GIVEN EXERCISE
Print the lines starting at the line containing "Build this scene" and ending at the line containing "random.seed(7)", exactly and in full, without the pictures.

EXTRACTED DATA
<<<<
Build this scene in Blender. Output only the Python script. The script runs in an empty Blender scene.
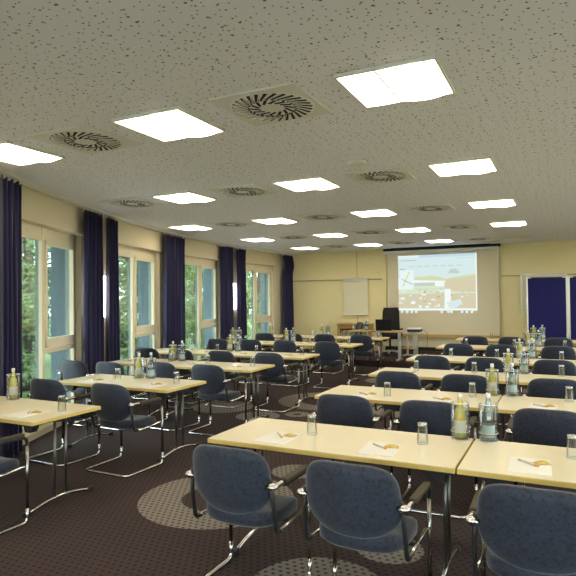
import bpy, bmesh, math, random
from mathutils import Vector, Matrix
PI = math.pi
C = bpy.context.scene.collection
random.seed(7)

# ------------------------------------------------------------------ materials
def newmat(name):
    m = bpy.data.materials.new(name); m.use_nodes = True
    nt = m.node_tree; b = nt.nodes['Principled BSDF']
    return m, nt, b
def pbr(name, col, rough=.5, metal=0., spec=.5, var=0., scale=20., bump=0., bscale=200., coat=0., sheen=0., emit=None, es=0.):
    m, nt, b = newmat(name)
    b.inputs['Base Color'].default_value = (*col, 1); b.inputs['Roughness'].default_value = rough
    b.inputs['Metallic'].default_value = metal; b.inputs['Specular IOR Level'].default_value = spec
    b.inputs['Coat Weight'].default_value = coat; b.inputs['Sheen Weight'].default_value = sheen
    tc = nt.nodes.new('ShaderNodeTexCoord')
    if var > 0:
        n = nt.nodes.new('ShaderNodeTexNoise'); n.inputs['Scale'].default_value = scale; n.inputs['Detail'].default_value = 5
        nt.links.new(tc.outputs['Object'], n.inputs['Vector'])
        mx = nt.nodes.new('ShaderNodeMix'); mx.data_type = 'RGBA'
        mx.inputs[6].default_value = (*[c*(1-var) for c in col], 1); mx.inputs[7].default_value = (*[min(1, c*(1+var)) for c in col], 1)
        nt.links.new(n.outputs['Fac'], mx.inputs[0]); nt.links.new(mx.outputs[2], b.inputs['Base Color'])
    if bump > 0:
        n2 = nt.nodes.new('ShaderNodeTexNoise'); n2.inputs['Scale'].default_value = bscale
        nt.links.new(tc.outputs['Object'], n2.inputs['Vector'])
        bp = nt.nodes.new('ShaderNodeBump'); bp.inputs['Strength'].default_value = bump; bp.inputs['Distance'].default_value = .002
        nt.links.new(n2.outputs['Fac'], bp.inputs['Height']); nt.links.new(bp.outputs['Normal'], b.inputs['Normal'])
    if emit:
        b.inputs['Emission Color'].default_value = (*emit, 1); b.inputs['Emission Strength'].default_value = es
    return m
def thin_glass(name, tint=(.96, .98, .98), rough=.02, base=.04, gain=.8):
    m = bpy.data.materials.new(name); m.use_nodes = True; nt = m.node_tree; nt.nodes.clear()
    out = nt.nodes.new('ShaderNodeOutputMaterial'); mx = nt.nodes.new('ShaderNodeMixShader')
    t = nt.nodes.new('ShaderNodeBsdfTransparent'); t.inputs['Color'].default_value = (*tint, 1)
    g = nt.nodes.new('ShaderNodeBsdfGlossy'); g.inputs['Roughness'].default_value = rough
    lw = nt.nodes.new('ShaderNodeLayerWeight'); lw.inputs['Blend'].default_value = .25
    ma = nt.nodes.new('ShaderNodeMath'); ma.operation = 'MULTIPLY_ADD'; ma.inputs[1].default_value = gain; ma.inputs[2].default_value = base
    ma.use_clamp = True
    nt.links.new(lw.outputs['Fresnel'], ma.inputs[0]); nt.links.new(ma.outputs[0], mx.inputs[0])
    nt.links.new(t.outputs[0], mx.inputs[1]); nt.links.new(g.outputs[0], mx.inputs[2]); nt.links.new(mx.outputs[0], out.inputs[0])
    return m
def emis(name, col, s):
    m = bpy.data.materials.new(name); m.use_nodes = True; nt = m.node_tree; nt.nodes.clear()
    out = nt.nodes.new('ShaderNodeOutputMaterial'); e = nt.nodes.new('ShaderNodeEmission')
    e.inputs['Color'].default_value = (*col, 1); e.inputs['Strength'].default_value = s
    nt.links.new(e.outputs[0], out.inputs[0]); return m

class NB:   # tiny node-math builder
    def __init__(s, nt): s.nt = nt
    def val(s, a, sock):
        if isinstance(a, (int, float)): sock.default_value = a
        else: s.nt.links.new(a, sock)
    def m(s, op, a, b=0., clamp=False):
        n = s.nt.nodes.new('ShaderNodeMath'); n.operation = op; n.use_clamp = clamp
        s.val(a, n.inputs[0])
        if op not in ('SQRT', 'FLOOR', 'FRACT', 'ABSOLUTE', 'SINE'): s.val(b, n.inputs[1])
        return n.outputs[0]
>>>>
<<<<
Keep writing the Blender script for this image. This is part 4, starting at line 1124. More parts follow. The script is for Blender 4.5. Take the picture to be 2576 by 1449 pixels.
>>>>
COMPLETE ANSWER
Build this scene in Blender. Output only the Python script. The script runs in an empty Blender scene.
import bpy, bmesh, math, random
from mathutils import Vector, Matrix
PI = math.pi
C = bpy.context.scene.collection
random.seed(7)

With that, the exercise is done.